Janet is still fuming in the Avocado Kitchen of Repression.  Roger, ever the sweetheart, compliments dinner, at which Janet brightens a bit.  He says how much he appreciates all she does to make things perfect all the time.  She’s still a wreck, though, and feels like everything (meaning her relationship with Susan) is falling apart.  Cut to Janet and Roger placing a pie, wrapped with a big red bow and a note, on Susan’s front porch. 

Just then, a Porsche pulls up and the freaky foursome pile out.  Janet immediately tenses, and we seem to back to square one.  Tom and Trina take off as fast as they can (they’re really pretty cool people so far) and Susan offers to make some decaf.  Janet declines and Roger and Bruce exchange defeated looks, like, “Women!” 



BJ is lying awake in bed, and hears Samantha on the walkie talkie.  He looks up to see she’s returned home, but Mom and Stu are so busy gettin’ busy downstairs that they didn’t notice that either.  Poor kid.  Still, this plot is pretty boring at this point. 

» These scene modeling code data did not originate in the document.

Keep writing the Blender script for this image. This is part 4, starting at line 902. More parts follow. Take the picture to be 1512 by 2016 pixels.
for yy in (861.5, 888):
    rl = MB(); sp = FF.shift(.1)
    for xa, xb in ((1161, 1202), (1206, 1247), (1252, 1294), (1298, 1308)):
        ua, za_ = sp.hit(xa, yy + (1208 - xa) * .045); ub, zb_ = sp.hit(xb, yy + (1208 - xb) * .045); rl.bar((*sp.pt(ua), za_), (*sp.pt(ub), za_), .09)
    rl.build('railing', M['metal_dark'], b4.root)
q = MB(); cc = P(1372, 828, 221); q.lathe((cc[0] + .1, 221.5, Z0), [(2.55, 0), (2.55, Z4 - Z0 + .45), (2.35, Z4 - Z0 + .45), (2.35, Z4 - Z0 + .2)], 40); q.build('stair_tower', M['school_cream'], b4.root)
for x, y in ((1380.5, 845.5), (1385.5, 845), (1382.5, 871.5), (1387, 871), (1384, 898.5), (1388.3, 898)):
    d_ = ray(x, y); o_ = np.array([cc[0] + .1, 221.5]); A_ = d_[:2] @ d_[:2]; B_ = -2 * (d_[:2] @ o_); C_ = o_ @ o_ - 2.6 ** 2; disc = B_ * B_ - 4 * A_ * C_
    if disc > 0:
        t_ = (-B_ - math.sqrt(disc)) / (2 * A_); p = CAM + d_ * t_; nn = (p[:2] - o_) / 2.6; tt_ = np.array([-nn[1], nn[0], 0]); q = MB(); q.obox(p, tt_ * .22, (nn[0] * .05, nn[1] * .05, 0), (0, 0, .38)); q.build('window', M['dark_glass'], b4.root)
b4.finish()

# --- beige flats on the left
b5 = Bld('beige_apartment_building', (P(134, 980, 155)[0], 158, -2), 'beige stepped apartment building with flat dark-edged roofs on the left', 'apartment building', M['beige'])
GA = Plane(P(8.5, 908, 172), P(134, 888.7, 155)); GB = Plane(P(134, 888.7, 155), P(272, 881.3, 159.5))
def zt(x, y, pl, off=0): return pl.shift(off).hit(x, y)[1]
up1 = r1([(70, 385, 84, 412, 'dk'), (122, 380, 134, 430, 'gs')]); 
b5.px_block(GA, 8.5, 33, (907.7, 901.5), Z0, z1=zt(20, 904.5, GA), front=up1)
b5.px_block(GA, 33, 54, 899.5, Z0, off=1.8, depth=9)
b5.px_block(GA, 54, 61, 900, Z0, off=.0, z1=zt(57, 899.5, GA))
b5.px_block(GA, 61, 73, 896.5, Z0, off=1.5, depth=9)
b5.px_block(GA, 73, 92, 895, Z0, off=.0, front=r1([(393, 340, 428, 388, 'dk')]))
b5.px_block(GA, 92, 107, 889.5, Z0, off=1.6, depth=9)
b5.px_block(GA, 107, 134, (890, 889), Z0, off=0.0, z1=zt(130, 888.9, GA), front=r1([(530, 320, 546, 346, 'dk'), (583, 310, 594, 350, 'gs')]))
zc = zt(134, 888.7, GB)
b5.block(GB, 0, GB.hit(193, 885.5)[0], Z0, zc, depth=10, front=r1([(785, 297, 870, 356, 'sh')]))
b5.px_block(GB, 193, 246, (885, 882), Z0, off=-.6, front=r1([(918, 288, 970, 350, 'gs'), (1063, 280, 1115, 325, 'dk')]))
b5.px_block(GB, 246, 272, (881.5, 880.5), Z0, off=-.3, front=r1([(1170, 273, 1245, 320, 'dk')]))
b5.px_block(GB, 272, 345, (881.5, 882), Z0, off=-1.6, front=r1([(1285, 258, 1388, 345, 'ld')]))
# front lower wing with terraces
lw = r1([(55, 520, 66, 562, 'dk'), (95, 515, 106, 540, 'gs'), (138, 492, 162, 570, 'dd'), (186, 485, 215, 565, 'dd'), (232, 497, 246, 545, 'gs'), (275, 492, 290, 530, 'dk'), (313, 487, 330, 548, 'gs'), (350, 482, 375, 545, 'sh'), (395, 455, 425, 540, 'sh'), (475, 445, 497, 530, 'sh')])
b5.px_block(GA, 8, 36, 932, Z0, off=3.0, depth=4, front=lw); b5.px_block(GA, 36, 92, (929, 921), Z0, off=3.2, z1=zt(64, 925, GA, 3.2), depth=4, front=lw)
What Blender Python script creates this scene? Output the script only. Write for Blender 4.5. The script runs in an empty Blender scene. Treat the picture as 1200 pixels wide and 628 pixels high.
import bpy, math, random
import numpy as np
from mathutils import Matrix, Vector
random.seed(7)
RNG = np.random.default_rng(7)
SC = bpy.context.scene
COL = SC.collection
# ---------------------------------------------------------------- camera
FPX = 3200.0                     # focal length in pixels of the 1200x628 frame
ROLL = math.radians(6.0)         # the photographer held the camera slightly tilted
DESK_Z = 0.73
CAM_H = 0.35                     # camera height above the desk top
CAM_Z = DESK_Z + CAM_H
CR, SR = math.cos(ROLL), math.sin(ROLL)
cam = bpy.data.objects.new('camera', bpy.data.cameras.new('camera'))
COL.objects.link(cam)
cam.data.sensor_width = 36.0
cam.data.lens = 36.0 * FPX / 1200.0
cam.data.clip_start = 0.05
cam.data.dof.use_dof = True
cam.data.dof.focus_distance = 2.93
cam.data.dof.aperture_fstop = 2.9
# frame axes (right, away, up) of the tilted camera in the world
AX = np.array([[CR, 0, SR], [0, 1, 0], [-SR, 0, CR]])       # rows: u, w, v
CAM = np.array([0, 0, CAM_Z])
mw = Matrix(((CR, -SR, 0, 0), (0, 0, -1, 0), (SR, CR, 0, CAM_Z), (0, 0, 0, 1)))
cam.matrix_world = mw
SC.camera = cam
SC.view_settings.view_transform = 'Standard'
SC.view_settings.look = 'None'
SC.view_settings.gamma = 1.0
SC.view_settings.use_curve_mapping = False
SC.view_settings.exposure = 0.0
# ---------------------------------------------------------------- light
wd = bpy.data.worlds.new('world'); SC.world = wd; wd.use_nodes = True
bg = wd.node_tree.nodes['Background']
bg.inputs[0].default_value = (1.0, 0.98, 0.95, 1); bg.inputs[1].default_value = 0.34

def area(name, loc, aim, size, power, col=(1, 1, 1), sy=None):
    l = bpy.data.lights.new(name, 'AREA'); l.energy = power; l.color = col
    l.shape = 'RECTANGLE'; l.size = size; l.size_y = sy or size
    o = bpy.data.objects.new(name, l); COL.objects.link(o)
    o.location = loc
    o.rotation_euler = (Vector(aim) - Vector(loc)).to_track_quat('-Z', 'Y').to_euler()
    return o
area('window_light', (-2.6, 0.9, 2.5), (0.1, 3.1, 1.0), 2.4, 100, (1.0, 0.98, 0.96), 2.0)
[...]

Janet goes back to scrubbing dishes, when she should clearly just invest in a vibrator, because girl’s got some issues.    Bruce is eating pie and smiles as he looks at his briefcase.  As Tom and Trina get ready for bed, she spies Susan’s earring still on her dresser and smiles.  Susan, looking rather fetching in a green nightie, looks down at the companion earring in her jewelery box.  She smiles, also, but her expression becomes troubled as she looks down on the floor, and sees Sylvia’s business card–with “Let’s get together!” scrawled on it, lying next to Bruce’s pants.  Ruh-roh.